— begin LISTED RECORDS —

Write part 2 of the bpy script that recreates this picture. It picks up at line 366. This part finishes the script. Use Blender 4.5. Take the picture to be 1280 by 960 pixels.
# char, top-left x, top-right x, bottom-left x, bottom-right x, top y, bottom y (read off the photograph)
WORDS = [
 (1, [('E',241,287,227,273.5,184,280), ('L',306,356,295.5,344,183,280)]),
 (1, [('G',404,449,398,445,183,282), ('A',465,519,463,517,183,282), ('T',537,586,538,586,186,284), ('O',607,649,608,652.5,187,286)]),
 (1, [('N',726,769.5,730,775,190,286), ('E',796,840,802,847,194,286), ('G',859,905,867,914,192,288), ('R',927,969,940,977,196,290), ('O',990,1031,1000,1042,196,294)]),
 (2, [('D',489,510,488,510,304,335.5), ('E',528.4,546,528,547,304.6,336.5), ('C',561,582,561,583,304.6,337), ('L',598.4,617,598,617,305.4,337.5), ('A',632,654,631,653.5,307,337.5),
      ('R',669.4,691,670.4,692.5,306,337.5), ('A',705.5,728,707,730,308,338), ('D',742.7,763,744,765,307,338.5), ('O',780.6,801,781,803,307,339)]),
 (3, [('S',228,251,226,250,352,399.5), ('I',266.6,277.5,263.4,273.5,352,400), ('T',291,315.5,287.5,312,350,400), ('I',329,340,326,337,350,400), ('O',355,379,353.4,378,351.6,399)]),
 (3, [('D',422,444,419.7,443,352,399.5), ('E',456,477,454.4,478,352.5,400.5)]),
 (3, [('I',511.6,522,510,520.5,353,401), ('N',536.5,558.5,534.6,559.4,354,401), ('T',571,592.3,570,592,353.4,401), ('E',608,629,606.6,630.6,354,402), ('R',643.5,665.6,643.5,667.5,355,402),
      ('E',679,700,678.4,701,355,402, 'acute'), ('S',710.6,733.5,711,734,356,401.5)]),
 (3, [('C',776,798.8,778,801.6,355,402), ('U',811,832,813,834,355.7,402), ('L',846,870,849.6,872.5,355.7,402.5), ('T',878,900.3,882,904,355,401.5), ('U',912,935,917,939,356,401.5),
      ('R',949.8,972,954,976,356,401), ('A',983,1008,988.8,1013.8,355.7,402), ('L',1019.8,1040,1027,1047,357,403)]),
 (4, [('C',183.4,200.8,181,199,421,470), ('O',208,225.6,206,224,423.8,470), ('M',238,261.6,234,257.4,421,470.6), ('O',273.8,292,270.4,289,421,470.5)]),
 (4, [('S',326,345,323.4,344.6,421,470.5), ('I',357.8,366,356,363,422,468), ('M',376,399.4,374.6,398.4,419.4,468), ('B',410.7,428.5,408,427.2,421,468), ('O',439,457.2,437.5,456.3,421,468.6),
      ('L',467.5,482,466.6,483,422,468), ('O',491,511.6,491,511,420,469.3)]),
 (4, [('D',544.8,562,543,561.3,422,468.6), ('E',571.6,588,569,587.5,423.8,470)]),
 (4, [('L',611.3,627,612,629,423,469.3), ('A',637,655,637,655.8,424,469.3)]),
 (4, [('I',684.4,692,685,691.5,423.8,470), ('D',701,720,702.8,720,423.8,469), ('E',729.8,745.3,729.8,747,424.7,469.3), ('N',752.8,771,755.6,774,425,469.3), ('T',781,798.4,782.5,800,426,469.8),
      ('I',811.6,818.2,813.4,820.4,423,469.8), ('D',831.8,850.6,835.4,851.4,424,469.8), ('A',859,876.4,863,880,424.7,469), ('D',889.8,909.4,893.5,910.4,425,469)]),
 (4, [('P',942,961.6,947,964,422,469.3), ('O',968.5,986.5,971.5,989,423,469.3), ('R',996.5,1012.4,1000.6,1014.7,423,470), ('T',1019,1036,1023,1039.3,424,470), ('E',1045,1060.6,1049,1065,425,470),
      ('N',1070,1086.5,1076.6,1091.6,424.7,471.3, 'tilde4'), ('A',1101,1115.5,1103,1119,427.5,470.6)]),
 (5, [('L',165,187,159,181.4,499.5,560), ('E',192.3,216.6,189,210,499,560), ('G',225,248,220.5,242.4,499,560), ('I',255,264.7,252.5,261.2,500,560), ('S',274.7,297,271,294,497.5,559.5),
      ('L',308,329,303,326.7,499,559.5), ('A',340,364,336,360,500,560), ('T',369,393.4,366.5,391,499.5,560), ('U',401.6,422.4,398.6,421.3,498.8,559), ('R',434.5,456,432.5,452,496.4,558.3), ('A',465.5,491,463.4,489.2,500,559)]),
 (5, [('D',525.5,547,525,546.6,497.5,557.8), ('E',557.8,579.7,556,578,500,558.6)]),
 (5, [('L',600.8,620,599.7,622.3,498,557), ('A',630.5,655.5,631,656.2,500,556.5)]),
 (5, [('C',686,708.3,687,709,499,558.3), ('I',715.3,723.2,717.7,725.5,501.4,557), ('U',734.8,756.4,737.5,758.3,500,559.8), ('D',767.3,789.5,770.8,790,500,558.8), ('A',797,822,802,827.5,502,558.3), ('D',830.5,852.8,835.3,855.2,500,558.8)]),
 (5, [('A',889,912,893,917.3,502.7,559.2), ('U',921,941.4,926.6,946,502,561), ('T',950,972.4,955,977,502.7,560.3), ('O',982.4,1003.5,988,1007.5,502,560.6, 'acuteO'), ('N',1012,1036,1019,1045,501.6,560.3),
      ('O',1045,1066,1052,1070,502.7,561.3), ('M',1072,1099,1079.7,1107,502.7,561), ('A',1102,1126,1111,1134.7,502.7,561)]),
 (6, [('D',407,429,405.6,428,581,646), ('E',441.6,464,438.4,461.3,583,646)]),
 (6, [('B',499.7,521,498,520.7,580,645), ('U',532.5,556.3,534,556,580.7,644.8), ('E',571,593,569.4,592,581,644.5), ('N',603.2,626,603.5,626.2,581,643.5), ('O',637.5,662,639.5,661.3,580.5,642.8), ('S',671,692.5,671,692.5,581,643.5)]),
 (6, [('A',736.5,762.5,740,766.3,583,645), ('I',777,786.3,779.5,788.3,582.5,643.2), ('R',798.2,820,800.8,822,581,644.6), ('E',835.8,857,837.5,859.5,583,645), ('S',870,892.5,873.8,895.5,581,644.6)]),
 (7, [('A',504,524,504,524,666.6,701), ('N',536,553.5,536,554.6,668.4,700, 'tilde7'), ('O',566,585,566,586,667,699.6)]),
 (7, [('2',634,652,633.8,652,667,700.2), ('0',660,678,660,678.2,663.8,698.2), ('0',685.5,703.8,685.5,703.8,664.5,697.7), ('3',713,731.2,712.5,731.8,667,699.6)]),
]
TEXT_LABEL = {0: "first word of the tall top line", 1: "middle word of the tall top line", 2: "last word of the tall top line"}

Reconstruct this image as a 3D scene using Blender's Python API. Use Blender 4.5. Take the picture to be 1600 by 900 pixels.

— end LISTED RECORDS —

WHAT THE EXERCISE ASKS
Each line in the material above must be retyped without alteration.

CORRECT RESPONSE
Write part 2 of the bpy script that recreates this picture. It picks up at line 366. This part finishes the script. Use Blender 4.5. Take the picture to be 1280 by 960 pixels.
# char, top-left x, top-right x, bottom-left x, bottom-right x, top y, bottom y (read off the photograph)
WORDS = [
 (1, [('E',241,287,227,273.5,184,280), ('L',306,356,295.5,344,183,280)]),
 (1, [('G',404,449,398,445,183,282), ('A',465,519,463,517,183,282), ('T',537,586,538,586,186,284), ('O',607,649,608,652.5,187,286)]),
 (1, [('N',726,769.5,730,775,190,286), ('E',796,840,802,847,194,286), ('G',859,905,867,914,192,288), ('R',927,969,940,977,196,290), ('O',990,1031,1000,1042,196,294)]),
 (2, [('D',489,510,488,510,304,335.5), ('E',528.4,546,528,547,304.6,336.5), ('C',561,582,561,583,304.6,337), ('L',598.4,617,598,617,305.4,337.5), ('A',632,654,631,653.5,307,337.5),
      ('R',669.4,691,670.4,692.5,306,337.5), ('A',705.5,728,707,730,308,338), ('D',742.7,763,744,765,307,338.5), ('O',780.6,801,781,803,307,339)]),
 (3, [('S',228,251,226,250,352,399.5), ('I',266.6,277.5,263.4,273.5,352,400), ('T',291,315.5,287.5,312,350,400), ('I',329,340,326,337,350,400), ('O',355,379,353.4,378,351.6,399)]),
 (3, [('D',422,444,419.7,443,352,399.5), ('E',456,477,454.4,478,352.5,400.5)]),
 (3, [('I',511.6,522,510,520.5,353,401), ('N',536.5,558.5,534.6,559.4,354,401), ('T',571,592.3,570,592,353.4,401), ('E',608,629,606.6,630.6,354,402), ('R',643.5,665.6,643.5,667.5,355,402),
      ('E',679,700,678.4,701,355,402, 'acute'), ('S',710.6,733.5,711,734,356,401.5)]),
 (3, [('C',776,798.8,778,801.6,355,402), ('U',811,832,813,834,355.7,402), ('L',846,870,849.6,872.5,355.7,402.5), ('T',878,900.3,882,904,355,401.5), ('U',912,935,917,939,356,401.5),
      ('R',949.8,972,954,976,356,401), ('A',983,1008,988.8,1013.8,355.7,402), ('L',1019.8,1040,1027,1047,357,403)]),
 (4, [('C',183.4,200.8,181,199,421,470), ('O',208,225.6,206,224,423.8,470), ('M',238,261.6,234,257.4,421,470.6), ('O',273.8,292,270.4,289,421,470.5)]),
 (4, [('S',326,345,323.4,344.6,421,470.5), ('I',357.8,366,356,363,422,468), ('M',376,399.4,374.6,398.4,419.4,468), ('B',410.7,428.5,408,427.2,421,468), ('O',439,457.2,437.5,456.3,421,468.6),
      ('L',467.5,482,466.6,483,422,468), ('O',491,511.6,491,511,420,469.3)]),
 (4, [('D',544.8,562,543,561.3,422,468.6), ('E',571.6,588,569,587.5,423.8,470)]),
 (4, [('L',611.3,627,612,629,423,469.3), ('A',637,655,637,655.8,424,469.3)]),
 (4, [('I',684.4,692,685,691.5,423.8,470), ('D',701,720,702.8,720,423.8,469), ('E',729.8,745.3,729.8,747,424.7,469.3), ('N',752.8,771,755.6,774,425,469.3), ('T',781,798.4,782.5,800,426,469.8),
      ('I',811.6,818.2,813.4,820.4,423,469.8), ('D',831.8,850.6,835.4,851.4,424,469.8), ('A',859,876.4,863,880,424.7,469), ('D',889.8,909.4,893.5,910.4,425,469)]),
 (4, [('P',942,961.6,947,964,422,469.3), ('O',968.5,986.5,971.5,989,423,469.3), ('R',996.5,1012.4,1000.6,1014.7,423,470), ('T',1019,1036,1023,1039.3,424,470), ('E',1045,1060.6,1049,1065,425,470),
      ('N',1070,1086.5,1076.6,1091.6,424.7,471.3, 'tilde4'), ('A',1101,1115.5,1103,1119,427.5,470.6)]),
 (5, [('L',165,187,159,181.4,499.5,560), ('E',192.3,216.6,189,210,499,560), ('G',225,248,220.5,242.4,499,560), ('I',255,264.7,252.5,261.2,500,560), ('S',274.7,297,271,294,497.5,559.5),
      ('L',308,329,303,326.7,499,559.5), ('A',340,364,336,360,500,560), ('T',369,393.4,366.5,391,499.5,560), ('U',401.6,422.4,398.6,421.3,498.8,559), ('R',434.5,456,432.5,452,496.4,558.3), ('A',465.5,491,463.4,489.2,500,559)]),
 (5, [('D',525.5,547,525,546.6,497.5,557.8), ('E',557.8,579.7,556,578,500,558.6)]),
 (5, [('L',600.8,620,599.7,622.3,498,557), ('A',630.5,655.5,631,656.2,500,556.5)]),
 (5, [('C',686,708.3,687,709,499,558.3), ('I',715.3,723.2,717.7,725.5,501.4,557), ('U',734.8,756.4,737.5,758.3,500,559.8), ('D',767.3,789.5,770.8,790,500,558.8), ('A',797,822,802,827.5,502,558.3), ('D',830.5,852.8,835.3,855.2,500,558.8)]),
 (5, [('A',889,912,893,917.3,502.7,559.2), ('U',921,941.4,926.6,946,502,561), ('T',950,972.4,955,977,502.7,560.3), ('O',982.4,1003.5,988,1007.5,502,560.6, 'acuteO'), ('N',1012,1036,1019,1045,501.6,560.3),
      ('O',1045,1066,1052,1070,502.7,561.3), ('M',1072,1099,1079.7,1107,502.7,561), ('A',1102,1126,1111,1134.7,502.7,561)]),
 (6, [('D',407,429,405.6,428,581,646), ('E',441.6,464,438.4,461.3,583,646)]),
 (6, [('B',499.7,521,498,520.7,580,645), ('U',532.5,556.3,534,556,580.7,644.8), ('E',571,593,569.4,592,581,644.5), ('N',603.2,626,603.5,626.2,581,643.5), ('O',637.5,662,639.5,661.3,580.5,642.8), ('S',671,692.5,671,692.5,581,643.5)]),
 (6, [('A',736.5,762.5,740,766.3,583,645), ('I',777,786.3,779.5,788.3,582.5,643.2), ('R',798.2,820,800.8,822,581,644.6), ('E',835.8,857,837.5,859.5,583,645), ('S',870,892.5,873.8,895.5,581,644.6)]),
 (7, [('A',504,524,504,524,666.6,701), ('N',536,553.5,536,554.6,668.4,700, 'tilde7'), ('O',566,585,566,586,667,699.6)]),
 (7, [('2',634,652,633.8,652,667,700.2), ('0',660,678,660,678.2,663.8,698.2), ('0',685.5,703.8,685.5,703.8,664.5,697.7), ('3',713,731.2,712.5,731.8,667,699.6)]),
]
TEXT_LABEL = {0: "first word of the tall top line", 1: "middle word of the tall top line", 2: "last word of the tall top line"}

Reconstruct this image as a 3D scene using Blender's Python API. Use Blender 4.5. Take the picture to be 1600 by 900 pixels.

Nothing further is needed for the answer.